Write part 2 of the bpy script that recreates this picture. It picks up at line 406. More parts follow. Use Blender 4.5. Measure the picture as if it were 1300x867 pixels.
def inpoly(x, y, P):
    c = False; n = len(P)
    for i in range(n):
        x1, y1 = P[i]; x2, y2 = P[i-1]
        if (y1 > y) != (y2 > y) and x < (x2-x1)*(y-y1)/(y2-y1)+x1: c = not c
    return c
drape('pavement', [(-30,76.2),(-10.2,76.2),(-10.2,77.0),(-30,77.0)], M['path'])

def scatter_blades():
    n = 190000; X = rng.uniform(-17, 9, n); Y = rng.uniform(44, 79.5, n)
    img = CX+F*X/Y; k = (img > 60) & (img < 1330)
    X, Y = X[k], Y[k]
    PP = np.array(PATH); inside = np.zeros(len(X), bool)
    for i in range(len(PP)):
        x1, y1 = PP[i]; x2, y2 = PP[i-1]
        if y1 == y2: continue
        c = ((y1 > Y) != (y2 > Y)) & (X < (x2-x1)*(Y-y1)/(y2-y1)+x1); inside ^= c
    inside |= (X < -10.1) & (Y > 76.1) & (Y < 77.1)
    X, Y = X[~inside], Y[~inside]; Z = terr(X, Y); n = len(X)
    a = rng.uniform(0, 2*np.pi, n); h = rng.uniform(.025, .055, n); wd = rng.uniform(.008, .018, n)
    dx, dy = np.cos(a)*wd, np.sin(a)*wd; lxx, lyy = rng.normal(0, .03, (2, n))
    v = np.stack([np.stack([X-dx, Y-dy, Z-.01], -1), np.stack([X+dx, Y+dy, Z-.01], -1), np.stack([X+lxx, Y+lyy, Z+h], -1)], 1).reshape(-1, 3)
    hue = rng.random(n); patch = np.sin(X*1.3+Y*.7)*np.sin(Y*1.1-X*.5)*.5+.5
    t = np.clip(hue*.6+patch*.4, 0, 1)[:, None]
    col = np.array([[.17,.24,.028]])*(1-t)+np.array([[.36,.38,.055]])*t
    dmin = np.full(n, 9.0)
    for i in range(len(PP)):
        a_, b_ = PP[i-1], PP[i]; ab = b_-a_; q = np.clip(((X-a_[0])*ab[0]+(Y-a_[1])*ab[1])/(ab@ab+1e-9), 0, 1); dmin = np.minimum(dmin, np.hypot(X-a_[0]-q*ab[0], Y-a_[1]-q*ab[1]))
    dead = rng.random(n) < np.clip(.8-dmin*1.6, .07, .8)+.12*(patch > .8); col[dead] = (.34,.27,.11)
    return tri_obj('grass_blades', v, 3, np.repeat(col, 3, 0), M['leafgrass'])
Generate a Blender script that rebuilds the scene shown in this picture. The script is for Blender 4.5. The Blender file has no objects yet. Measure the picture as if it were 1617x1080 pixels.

◆ PROBLEM DESCRIPTION:
Please reproduce the entire listing, exactly as shown.

◆ WORKED ANSWER:
Write part 2 of the bpy script that recreates this picture. It picks up at line 406. More parts follow. Use Blender 4.5. Measure the picture as if it were 1300x867 pixels.
def inpoly(x, y, P):
    c = False; n = len(P)
    for i in range(n):
        x1, y1 = P[i]; x2, y2 = P[i-1]
        if (y1 > y) != (y2 > y) and x < (x2-x1)*(y-y1)/(y2-y1)+x1: c = not c
    return c
drape('pavement', [(-30,76.2),(-10.2,76.2),(-10.2,77.0),(-30,77.0)], M['path'])

def scatter_blades():
    n = 190000; X = rng.uniform(-17, 9, n); Y = rng.uniform(44, 79.5, n)
    img = CX+F*X/Y; k = (img > 60) & (img < 1330)
    X, Y = X[k], Y[k]
    PP = np.array(PATH); inside = np.zeros(len(X), bool)
    for i in range(len(PP)):
        x1, y1 = PP[i]; x2, y2 = PP[i-1]
        if y1 == y2: continue
        c = ((y1 > Y) != (y2 > Y)) & (X < (x2-x1)*(Y-y1)/(y2-y1)+x1); inside ^= c
    inside |= (X < -10.1) & (Y > 76.1) & (Y < 77.1)
    X, Y = X[~inside], Y[~inside]; Z = terr(X, Y); n = len(X)
    a = rng.uniform(0, 2*np.pi, n); h = rng.uniform(.025, .055, n); wd = rng.uniform(.008, .018, n)
    dx, dy = np.cos(a)*wd, np.sin(a)*wd; lxx, lyy = rng.normal(0, .03, (2, n))
    v = np.stack([np.stack([X-dx, Y-dy, Z-.01], -1), np.stack([X+dx, Y+dy, Z-.01], -1), np.stack([X+lxx, Y+lyy, Z+h], -1)], 1).reshape(-1, 3)
    hue = rng.random(n); patch = np.sin(X*1.3+Y*.7)*np.sin(Y*1.1-X*.5)*.5+.5
    t = np.clip(hue*.6+patch*.4, 0, 1)[:, None]
    col = np.array([[.17,.24,.028]])*(1-t)+np.array([[.36,.38,.055]])*t
    dmin = np.full(n, 9.0)
    for i in range(len(PP)):
        a_, b_ = PP[i-1], PP[i]; ab = b_-a_; q = np.clip(((X-a_[0])*ab[0]+(Y-a_[1])*ab[1])/(ab@ab+1e-9), 0, 1); dmin = np.minimum(dmin, np.hypot(X-a_[0]-q*ab[0], Y-a_[1]-q*ab[1]))
    dead = rng.random(n) < np.clip(.8-dmin*1.6, .07, .8)+.12*(patch > .8); col[dead] = (.34,.27,.11)
    return tri_obj('grass_blades', v, 3, np.repeat(col, 3, 0), M['leafgrass'])
Generate a Blender script that rebuilds the scene shown in this picture. The script is for Blender 4.5. The Blender file has no objects yet. Measure the picture as if it were 1617x1080 pixels.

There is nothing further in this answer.